## [Records supplied]
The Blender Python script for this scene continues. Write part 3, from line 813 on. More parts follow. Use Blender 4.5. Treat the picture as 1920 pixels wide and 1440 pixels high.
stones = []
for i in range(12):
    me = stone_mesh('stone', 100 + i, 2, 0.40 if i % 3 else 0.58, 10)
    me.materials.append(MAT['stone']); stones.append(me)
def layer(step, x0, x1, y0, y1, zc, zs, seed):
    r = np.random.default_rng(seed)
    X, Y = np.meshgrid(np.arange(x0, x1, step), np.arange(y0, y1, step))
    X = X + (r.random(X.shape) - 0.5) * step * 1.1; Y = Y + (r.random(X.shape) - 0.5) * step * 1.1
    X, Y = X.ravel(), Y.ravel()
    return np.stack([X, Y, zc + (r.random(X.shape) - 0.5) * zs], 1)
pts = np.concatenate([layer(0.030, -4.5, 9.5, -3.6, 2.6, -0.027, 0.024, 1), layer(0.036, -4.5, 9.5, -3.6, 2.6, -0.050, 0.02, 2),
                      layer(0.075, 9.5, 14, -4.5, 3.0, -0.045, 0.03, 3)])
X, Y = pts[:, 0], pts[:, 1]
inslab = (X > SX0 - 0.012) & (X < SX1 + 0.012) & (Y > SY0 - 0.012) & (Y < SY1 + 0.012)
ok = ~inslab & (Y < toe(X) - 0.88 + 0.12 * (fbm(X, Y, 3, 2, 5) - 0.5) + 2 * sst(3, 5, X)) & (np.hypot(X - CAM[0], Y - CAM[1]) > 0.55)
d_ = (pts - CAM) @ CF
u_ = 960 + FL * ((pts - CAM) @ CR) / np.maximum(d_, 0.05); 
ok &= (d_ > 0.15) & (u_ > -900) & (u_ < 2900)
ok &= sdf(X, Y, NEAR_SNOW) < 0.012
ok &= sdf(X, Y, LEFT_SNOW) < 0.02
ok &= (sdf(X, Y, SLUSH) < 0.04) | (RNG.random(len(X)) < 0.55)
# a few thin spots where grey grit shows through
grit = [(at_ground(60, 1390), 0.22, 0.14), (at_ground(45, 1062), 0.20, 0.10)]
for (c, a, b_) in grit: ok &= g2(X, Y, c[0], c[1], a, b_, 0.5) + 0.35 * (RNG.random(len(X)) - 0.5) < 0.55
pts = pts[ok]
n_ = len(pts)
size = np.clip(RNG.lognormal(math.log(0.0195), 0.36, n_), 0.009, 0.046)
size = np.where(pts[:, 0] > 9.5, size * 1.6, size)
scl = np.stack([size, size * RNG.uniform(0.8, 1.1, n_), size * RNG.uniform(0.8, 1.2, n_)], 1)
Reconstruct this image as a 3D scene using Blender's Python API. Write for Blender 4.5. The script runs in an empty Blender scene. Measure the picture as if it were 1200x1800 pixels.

## [Task statement]
Return each line of the data that contains the string "script".

## [Task output]
The Blender Python script for this scene continues. Write part 3, from line 813 on. More parts follow. Use Blender 4.5. Treat the picture as 1920 pixels wide and 1440 pixels high.
Reconstruct this image as a 3D scene using Blender's Python API. Write for Blender 4.5. The script runs in an empty Blender scene. Measure the picture as if it were 1200x1800 pixels.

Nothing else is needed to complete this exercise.